Riparto lentamente ragionando cinque chilometri alla volta, da ristoro a ristoro perché pensare che mi mancano ancora venticinque chilometri è inconcepibile. Ogni volta che arrivo a quello successivo, prendo da bere, cammino, e lentamente riparto pensando già al prossimo. Così facendo, arrivo al quinto check:
Brisighella – Tempo 10:08:11 | Dist. 88 km – Media 6’54” min/km | Pos. 375°
Non ne posso veramente più di correre, il gesto stesso della corsa mi va in odio. Nel tratto tra il novantesimo e il novantacinquesimo devo fermarmi e accovacciarmi per stirare schiena e gambe. Durante la preparazione non ero mai andato oltre la distanza della maratona e ora il mio corpo si sta giustamente lamentando. Insisto con la corsa solo perché camminando le gambe mi fanno ancora più male che correndo, sono lentissimo, talmente lento e rincoglionito che mentre corro mi viene sonno! Giuro! Si chiudono gli occhi!
Nonostante tutto il miraggio dell’ultimo ristoro sopraggiunge. E’ il ristoro del novantacinquesimo chilometro ed è come tutti gli altri: ci sono i membri dello staff, ambulanza e qualche concorrente stanco quanto me. E’ l’aria che si respira ad essere completamente diversa. E’ aria di evento quasi compiuto, simile alla sensazione che sentivo gli ultimi giorni di scuola, o gli ultimi giorni di naja, quando è quasi finita e nonostante tutto sei un po’ malinconico. Forse perché gare come il Passatore comprimono in poche ore grandi emozioni, o forse perché sono in crisi ipoglicemia e il cervello è andato in loop mistico.
Gli ultimi cinque chilometri per le gambe sono come una maratona, è solo la testa che mi fa andare avanti. Quando entro in Faenza dai locali ancora aperti c’è gente che mi sprona, tutti che urlano che è finita, che manca veramente poco. Più mi avvicino al traguardo più inconsapevolmente accelero vedendo gente che è ancora li ad aspettarci e incitarci. Si sente la voce dello speaker, arrivano le transenne poi vedo il traguardo e scatto con le ultime forze che mi rimangono:
Faenza – Tempo 11:39:02 | Dist. 100 km – Media 6’59” min/km | Pos. 389°
La prima cosa che mi viene in mente dopo aver tagliato il traguardo e che mai e poi mai rifarò il Passatore.
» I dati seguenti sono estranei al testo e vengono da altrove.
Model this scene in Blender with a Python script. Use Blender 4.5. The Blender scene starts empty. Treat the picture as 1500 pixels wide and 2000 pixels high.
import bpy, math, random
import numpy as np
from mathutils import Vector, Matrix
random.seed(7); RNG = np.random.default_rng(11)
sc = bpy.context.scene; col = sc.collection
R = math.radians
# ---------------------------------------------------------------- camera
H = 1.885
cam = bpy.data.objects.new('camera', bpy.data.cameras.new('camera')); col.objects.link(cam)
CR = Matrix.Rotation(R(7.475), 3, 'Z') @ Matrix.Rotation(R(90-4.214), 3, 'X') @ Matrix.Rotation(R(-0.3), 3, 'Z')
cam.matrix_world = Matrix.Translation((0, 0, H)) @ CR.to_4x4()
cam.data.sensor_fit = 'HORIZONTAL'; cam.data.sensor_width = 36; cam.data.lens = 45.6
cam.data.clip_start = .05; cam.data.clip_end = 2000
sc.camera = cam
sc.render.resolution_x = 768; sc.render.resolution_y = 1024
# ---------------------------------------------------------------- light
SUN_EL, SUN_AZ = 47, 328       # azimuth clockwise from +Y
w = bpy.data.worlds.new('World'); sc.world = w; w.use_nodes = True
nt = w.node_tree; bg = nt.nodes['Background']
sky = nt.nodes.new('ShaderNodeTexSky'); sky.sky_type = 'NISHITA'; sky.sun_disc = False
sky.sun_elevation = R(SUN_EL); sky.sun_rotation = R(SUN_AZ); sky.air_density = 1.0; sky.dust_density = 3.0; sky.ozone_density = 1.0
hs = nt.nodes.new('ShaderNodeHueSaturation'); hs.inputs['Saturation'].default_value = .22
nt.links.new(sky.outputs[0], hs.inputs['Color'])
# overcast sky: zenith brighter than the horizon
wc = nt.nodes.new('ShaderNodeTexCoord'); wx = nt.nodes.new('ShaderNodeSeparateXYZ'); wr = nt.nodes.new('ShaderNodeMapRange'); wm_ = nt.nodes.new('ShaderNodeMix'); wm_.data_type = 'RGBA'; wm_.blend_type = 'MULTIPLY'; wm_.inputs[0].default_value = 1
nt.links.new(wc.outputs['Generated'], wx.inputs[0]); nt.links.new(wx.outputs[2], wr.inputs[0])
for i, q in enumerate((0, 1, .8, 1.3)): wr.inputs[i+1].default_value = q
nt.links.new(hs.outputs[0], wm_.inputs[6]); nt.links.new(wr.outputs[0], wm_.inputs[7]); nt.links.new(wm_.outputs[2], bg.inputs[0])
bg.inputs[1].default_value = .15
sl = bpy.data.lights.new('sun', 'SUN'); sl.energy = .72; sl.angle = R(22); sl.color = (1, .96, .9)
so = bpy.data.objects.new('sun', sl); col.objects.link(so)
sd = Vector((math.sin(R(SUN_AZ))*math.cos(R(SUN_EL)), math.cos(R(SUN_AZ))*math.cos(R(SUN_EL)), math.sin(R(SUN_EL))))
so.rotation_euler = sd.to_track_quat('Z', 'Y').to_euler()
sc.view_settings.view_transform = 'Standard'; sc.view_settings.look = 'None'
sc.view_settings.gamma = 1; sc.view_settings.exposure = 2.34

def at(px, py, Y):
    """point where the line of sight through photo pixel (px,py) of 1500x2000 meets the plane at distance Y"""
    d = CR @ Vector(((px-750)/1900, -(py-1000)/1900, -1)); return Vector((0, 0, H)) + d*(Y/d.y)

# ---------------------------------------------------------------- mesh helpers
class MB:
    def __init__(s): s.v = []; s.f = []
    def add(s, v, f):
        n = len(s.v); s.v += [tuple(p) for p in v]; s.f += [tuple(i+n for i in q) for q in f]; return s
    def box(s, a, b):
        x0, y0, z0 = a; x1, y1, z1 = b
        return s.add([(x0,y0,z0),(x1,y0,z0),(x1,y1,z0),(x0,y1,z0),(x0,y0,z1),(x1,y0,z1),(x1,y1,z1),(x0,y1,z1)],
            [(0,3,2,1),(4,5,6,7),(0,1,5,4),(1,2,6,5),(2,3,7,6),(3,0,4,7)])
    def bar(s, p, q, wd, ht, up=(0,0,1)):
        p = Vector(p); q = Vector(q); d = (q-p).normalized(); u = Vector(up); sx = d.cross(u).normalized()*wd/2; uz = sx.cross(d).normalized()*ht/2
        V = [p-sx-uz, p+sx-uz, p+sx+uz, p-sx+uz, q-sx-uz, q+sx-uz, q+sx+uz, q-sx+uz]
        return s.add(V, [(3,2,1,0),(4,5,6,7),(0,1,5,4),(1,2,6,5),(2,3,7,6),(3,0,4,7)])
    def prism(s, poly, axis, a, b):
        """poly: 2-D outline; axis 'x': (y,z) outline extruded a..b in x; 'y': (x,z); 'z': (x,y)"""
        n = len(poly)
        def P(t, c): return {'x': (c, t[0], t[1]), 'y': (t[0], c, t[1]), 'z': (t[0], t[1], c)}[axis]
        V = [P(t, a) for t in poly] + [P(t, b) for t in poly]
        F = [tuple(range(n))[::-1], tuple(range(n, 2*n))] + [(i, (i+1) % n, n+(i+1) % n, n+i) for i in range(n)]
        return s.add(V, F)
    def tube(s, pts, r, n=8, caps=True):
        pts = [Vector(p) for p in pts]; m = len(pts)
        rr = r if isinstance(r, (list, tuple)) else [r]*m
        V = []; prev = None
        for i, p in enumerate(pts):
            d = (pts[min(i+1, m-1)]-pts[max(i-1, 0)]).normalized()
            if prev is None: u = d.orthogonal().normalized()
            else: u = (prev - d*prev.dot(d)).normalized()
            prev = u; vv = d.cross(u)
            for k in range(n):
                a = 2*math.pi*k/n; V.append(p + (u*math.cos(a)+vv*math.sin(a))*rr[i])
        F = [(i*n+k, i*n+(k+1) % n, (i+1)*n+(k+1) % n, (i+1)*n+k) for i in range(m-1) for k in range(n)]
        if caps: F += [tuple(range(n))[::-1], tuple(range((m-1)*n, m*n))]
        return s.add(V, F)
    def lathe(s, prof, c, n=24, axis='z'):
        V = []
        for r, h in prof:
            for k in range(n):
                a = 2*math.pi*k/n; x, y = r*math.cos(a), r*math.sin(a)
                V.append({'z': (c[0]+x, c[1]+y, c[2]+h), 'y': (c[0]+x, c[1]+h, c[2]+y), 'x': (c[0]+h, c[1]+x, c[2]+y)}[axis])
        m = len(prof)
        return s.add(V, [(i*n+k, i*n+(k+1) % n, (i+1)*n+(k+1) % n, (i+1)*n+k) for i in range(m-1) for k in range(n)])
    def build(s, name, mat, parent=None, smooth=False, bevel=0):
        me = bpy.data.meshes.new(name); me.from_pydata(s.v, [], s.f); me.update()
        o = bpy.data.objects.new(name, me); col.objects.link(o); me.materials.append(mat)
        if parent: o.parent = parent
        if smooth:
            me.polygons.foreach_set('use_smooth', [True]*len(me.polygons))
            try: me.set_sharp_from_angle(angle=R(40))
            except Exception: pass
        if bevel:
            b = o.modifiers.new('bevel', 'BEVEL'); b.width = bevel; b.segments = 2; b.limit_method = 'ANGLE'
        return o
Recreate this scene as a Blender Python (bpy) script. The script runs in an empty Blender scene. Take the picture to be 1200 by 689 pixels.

Dopo qualche giorno il “mai è poi mai” si è trasformato in un più possibilistico “magari in un lontano futuro”. Oggi invece ho la certezza che prima o poi sarò ancora li, a Firenze, sulla linea di partenza in un caldo pomeriggio di maggio. Non so quando, non so come, ma sono sicuro che in quel momento avrò l’accortezza di non usare gel energetici come fossero supposte!
PS: Evito per pudore di descrivere i miei pantaloncini nel dopo gara ma ringrazio chi mi ha prestato la fiamma ossidrica che ho usato per levarmeli.